Un altro tema, questa volta un po’ dostoevskiano, è l’attrazione che certi esuli russi provano per l’Europa, un’attrazione a volte ridicolmente compassata, piena di ammirazione per qualcosa di immaginato e che si conosce ben poco, con un'amore acritico per le modernità, di cui enfatizzano alcuni aspetti, giustificato ancor più a quell'epoca dal rifiuto per il regime sovietico. Nabokov proietta in queste pagine la sua condizione di esule, descrivendola con amara ironia.


Questo incubo tetro e grottesco viene squarciato improvvisamente da una luce che lo trasforma magicamente in un sogno, come un pugnale che squarcia un velo. Una gioia terribile, che tuttavia, finisce solo per tornare di nuovo a ferire.

D’improvviso tornano i ricordi, la nostalgia della Russia del passato riempie di colori il racconto. È lo è in particolar modo per Ganin. Un’esplosione di inebriante vividezza prende il posto del grigiore. Abbiamo bisogno di illusioni è solo questo che in fondo conta a prescindere della durata e di quanto siano effimere.


Un potere lo abbiamo. Siamo noi stessi a essere i creatori del nostro personale mondo di illusioni. Non ci serve altro che l'immaginazione. È possibile vivere ancora lo stesso sogno? Provare le stesse sensazioni? Far tornare il passato, come un dolce eterno ritorno? Si può dare una seconda possibilità alla Russia, oppure lo scrittore è destinato a lasciarla per sempre? 

Sono momenti di grande emozione quelli a cui dà sfogo Nabokov attraverso i ricordi del protagonista con la sua intensa capacità descrittiva di cose, paesaggi e stati d’animo.


L’estasi visionaria con cui sono dipinti i paesaggi russi, in contrapposizione al  grigiore berlinese, non solo dimostra l’amore irrisolto per la Russia, ma anche il contrasto tra stati d'animo opposti, che non sono solo di Ganin, ma anche di Nabokov stesso. I ricordi sono pieni di un mondo infinitamente più vivo di quello dello squallido presente. 

Tuttavia, quel mondo è destinato a essere respinto definitivamente dal Ganin/Nabokov.
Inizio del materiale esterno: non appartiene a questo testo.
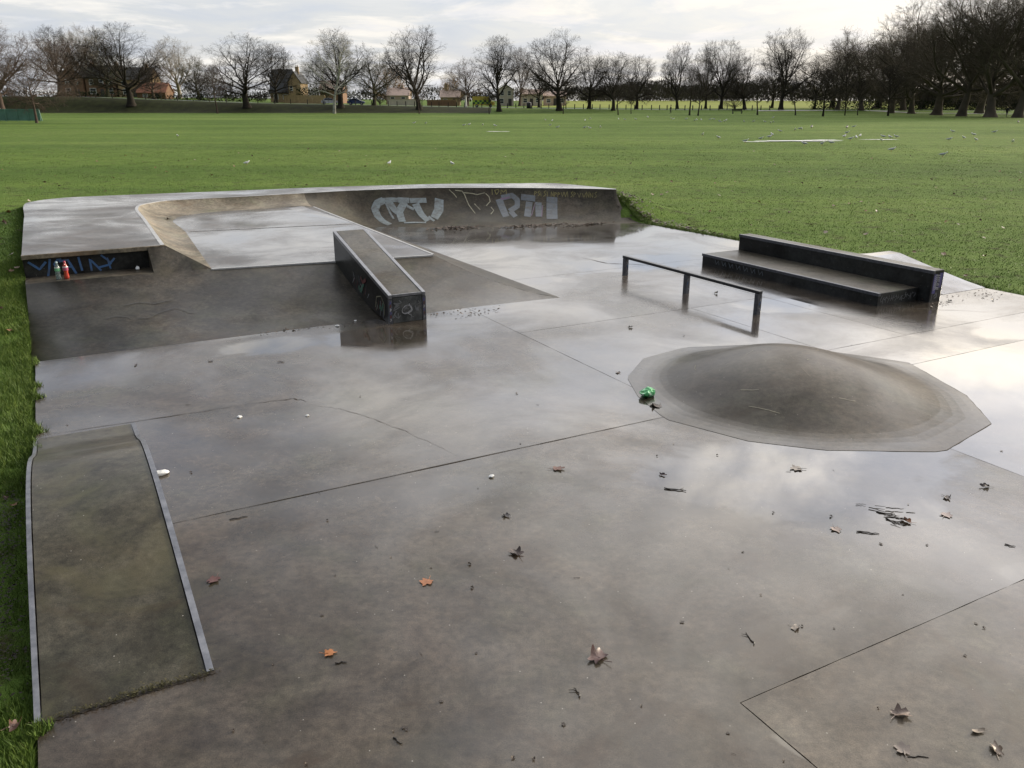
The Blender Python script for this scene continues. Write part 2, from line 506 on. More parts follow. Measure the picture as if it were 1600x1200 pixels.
QG=[('pale', 9.38, [(8.524, 0.799), (8.411, 0.751), (8.339, 0.628), (8.342, 0.465), (8.384, 0.326), (8.465, 0.193)]), ('pale', 6.0, [(8.51, 0.8), (8.65, 0.805), (8.786, 0.789)]), ('pale', 2.75, [(8.546, 0.738), (8.591, 0.379)]), ('pale', 8.75, [(8.603, 0.776), (8.653, 0.615), (8.702, 0.521)]), ('pale', 7.5, [(8.758, 0.79), (8.966, 0.772)]), ('pale', 10.0, [(8.877, 0.749), (8.739, 0.557), (8.723, 0.276)]), ('pale', 6.88, [(8.979, 0.768), (9.538, 0.765)]), ('pale', 10.0, [(9.124, 0.702), (9.219, 0.469), (9.366, 0.282)]), ('pale', 11.0, [(9.969, 0.791), (9.865, 0.558), (9.634, 0.364)]), ('pale', 5.0, [(9.449, 0.407), (9.594, 0.282)]), ('pale', 3.25, [(8.74, 0.233), (9.266, 0.228)]), ('pale', 4.25, [(8.903, 0.657), (9.031, 0.583)]), ('slate', 9.38, [(10.834, 0.781), (10.913, 0.38)]), ('slate', 7.5, [(10.87, 0.805), (11.023, 0.852), (11.098, 0.764), (11.092, 0.629), (10.972, 0.52)]), ('slate', 7.5, [(10.984, 0.52), (11.053, 0.376)]), ('slate', 8.75, [(11.155, 0.821), (11.359, 0.79)]), ('slate', 9.38, [(11.272, 0.723), (11.225, 0.373)]), ('slate', 8.75, [(11.404, 0.715), (11.392, 0.369)]), ('slate', 15.62, [(11.609, 0.824), (11.582, 0.291)]), ('plum', 3.25, [(10.857, 0.781), (10.987, 0.825)]), ('plum', 1.5, [(11.461, 0.646), (11.434, 0.368)]), ('plum', 1.25, [(11.355, 0.698), (11.286, 0.394)]), ('cream', 1.12, [(10.154, 0.968), (10.224, 0.878), (10.252, 0.817)]), ('cream', 1.12, [(10.243, 0.953), (10.343, 0.938), (10.371, 0.87), (10.407, 0.671), (10.475, 0.473)]), ('cream', 1.12, [(10.352, 0.908), (10.475, 0.893), (10.542, 0.869), (10.646, 0.904)]), ('cream', 1.12, [(10.49, 0.687), (10.557, 0.556)]), ('cream', 1.12, [(10.657, 0.892), (10.699, 0.83), (10.71, 0.734), (10.649, 0.642)]), ('cream', 1.12, [(10.711, 0.616), (10.745, 0.534), (10.694, 0.448)]), ('mustard', 1.0, [(10.746, 0.968), (10.747, 0.868)]), ('mustard', 1.0, [(10.78, 0.953), (10.804, 0.868), (10.842, 0.938), (10.831, 0.968), (10.785, 0.953)]), ('mustard', 1.0, [(10.862, 0.876), (10.871, 0.96), (10.904, 0.914), (10.94, 0.968), (10.942, 0.875)]), ('mustard', 1.0, [(11.349, 0.839), (11.358, 0.94), (11.389, 0.917), (11.361, 0.89)]), ('mustard', 1.0, [(11.434, 0.948), (11.403, 0.923), (11.43, 0.875), (11.394, 0.837)]), ('mustard', 1.0, [(11.443, 0.926), (11.447, 0.836)]), ('mustard', 1.0, [(11.522, 0.949), (11.49, 0.923), (11.517, 0.873), (11.481, 0.834)]), ('mustard', 1.0, [(11.537, 0.931), (11.54, 0.833)]), ('mustard', 1.0, [(11.594, 0.831), (11.598, 0.936), (11.628, 0.831), (11.634, 0.936)]), ('mustard', 1.0, [(11.644, 0.829), (11.653, 0.922), (11.684, 0.899), (11.656, 0.876)]), ('mustard', 1.0, [(11.695, 0.827), (11.703, 0.916), (11.734, 0.892), (11.707, 0.872)]), ('mustard', 1.0, [(11.75, 0.924), (11.768, 0.826), (11.793, 0.924)]), ('mustard', 1.0, [(11.797, 0.927), (11.815, 0.824), (11.841, 0.928)]), ('mustard', 1.0, [(11.852, 0.942), (11.855, 0.822)]), ('mustard', 1.0, [(11.942, 0.936), (11.91, 0.909), (11.936, 0.86), (11.901, 0.821)]), ('mustard', 1.0, [(11.95, 0.819), (11.959, 0.92), (11.99, 0.896), (11.962, 0.87)]), ('mustard', 1.0, [(12.022, 0.91), (12.051, 0.817), (12.094, 0.911)]), ('mustard', 1.0, [(12.123, 0.906), (12.149, 0.816), (12.195, 0.907)]), ('mustard', 1.0, [(12.198, 0.815), (12.212, 0.94), (12.252, 0.815), (12.272, 0.941)]), ('mustard', 1.0, [(12.281, 0.813), (12.295, 0.914), (12.335, 0.814), (12.355, 0.915)]), ('mustard', 1.0, [(12.451, 0.935), (12.397, 0.907), (12.434, 0.854), (12.371, 0.812)])]
WG=[(0.033, [(-0.391, 0.855), (-0.271, 0.473), (-0.182, 0.804)]), (0.03, [(-0.129, 0.935), (-0.157, 0.46), (-0.189, 0.078)]), (0.025, [(-0.068, 0.306), (-0.087, 0.676), (-0.043, 0.87), (0.007, 0.881)]), (0.033, [(-0.03, 0.775), (0.083, 0.821), (0.159, 0.13)]), (0.03, [(0.216, 0.92), (0.238, 0.24)]), (0.03, [(0.355, 0.196), (0.351, 0.778), (0.412, 0.486), (0.475, 0.164)]), (0.028, [(0.498, 0.93), (0.576, 0.662), (0.608, 0.442)]), (0.03, [(0.45, 0.34), (0.576, 0.424), (0.665, 0.735)]), (0.025, [(0.57, 0.783), (0.595, 0.227)]), (0.02, [(0.007, 0.519), (0.109, 0.468)])]
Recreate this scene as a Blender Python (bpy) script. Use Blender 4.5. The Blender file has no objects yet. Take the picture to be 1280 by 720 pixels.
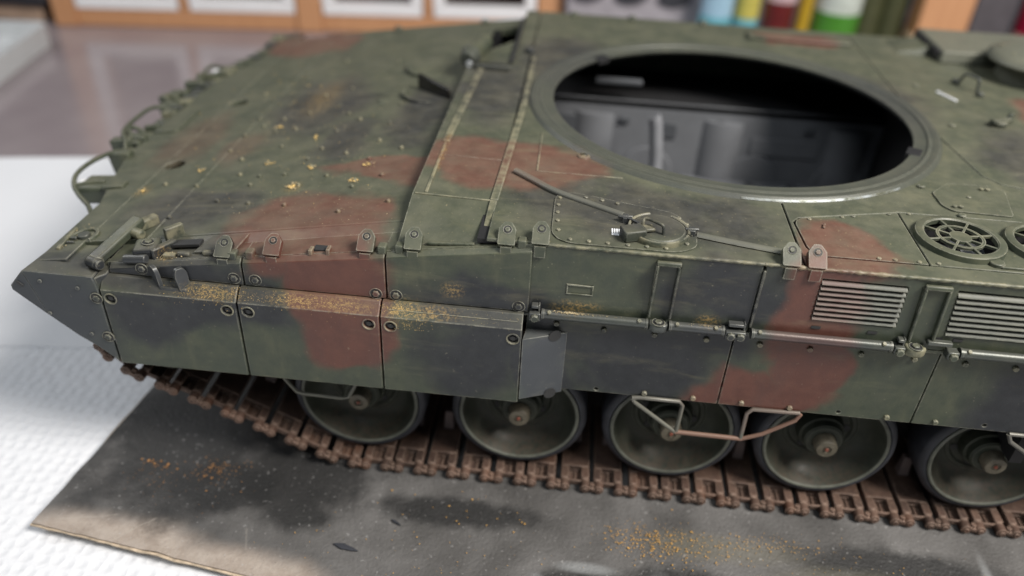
import bpy, bmesh, math, random
from mathutils import Vector, Matrix, noise as mnoise

# ------------------------------------------------------------------ scene, camera, light
S = 1.0 / 35.0                       # a 1:35 kit: dimensions below are full-size metres, scaled down here
scene = bpy.context.scene
col = scene.collection
random.seed(4)

CAM = (3.3556, -4.6199, 3.2669)
YAW, PIT, ROL, FPX = -0.0676, 0.6024, 0.0538, 987.23
def cam_basis():
    cy, sy, cp, sp = math.cos(YAW), math.sin(YAW), math.cos(PIT), math.sin(PIT)
    fw = Vector((sy*cp, cy*cp, -sp)); r0 = Vector((cy, -sy, 0)); u0 = r0.cross(fw)
    c, s = math.cos(ROL), math.sin(ROL)
    return r0*c + u0*s, u0*c - r0*s, fw
r_, u_, f_ = cam_basis()
cd = bpy.data.cameras.new('camera'); cam = bpy.data.objects.new('camera', cd); col.objects.link(cam)
m = Matrix((r_, u_, -f_)).transposed().to_4x4(); m.translation = Vector(CAM)*S
cam.matrix_world = m
cd.sensor_width = 36; cd.lens = 36*FPX/1280
cd.clip_start = 0.005; cd.clip_end = 20
cd.dof.use_dof = True
cd.dof.focus_distance = 3.47*S
cd.dof.aperture_fstop = 13.0
scene.camera = cam

world = bpy.data.worlds.new('World'); scene.world = world; world.use_nodes = True
bg = world.node_tree.nodes['Background']
bg.inputs[0].default_value = (0.72, 0.87, 1.0, 1); bg.inputs[1].default_value = 0.08

def area(name, loc, target, size, power, color, sy=None):
    l = bpy.data.lights.new(name, 'AREA'); l.energy = power; l.color = color
    l.shape = 'RECTANGLE'; l.size = size*S; l.size_y = (sy or size)*S
    o = bpy.data.objects.new(name, l); col.objects.link(o)
    o.location = Vector(loc)*S
    o.rotation_euler = (Vector(target)-Vector(loc)).to_track_quat('-Z', 'Y').to_euler()
    return o
area('ceiling_lamp', (11.2, -5.0, 11.2), (3.4, -0.6, 0.5), 4.5, 2.65, (1.0, 0.955, 0.90))
area('fill_light', (0.0, -11.0, 18.0), (3.2, 1.0, 0.5), 8.0, 0.72, (0.90, 0.95, 1.0))  # fill lamp added to brighten the cabinet frames, tank side and interior
area('window_light', (-12.0, 4.0, 14.0), (1.5, 0, 0.3), 10.0, 1.15, (0.97, 0.98, 1.0), 7.0)

scene.view_settings.view_transform = 'Standard'
scene.view_settings.look = 'None'
scene.view_settings.exposure = -0.08
scene.view_settings.gamma = 1.0
scene.render.engine = 'CYCLES'
scene.cycles.max_bounces = 8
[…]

Non si può restare per sempre bloccati nel passato, in un sogno che non tornerà più.


Già in questa sua prima opera, Nabokov si rivela come cantore dell’assurdo, del dolore, del flusso ininterrotto dei ricordi del passato, delle trappole dell’esistenza e della coercizione, rivolta verso gli altri o verso se stessi. Quel particolare filo che lo lega agli scrittori nominati all’inizio, ma che, tuttavia, lo rende diverso, preso com'è a giocare con lo stile, con le parole e coi sentimenti, che tiene avvinto il lettore fino alla fine, in una crescente attesa addirittura carica di suspense.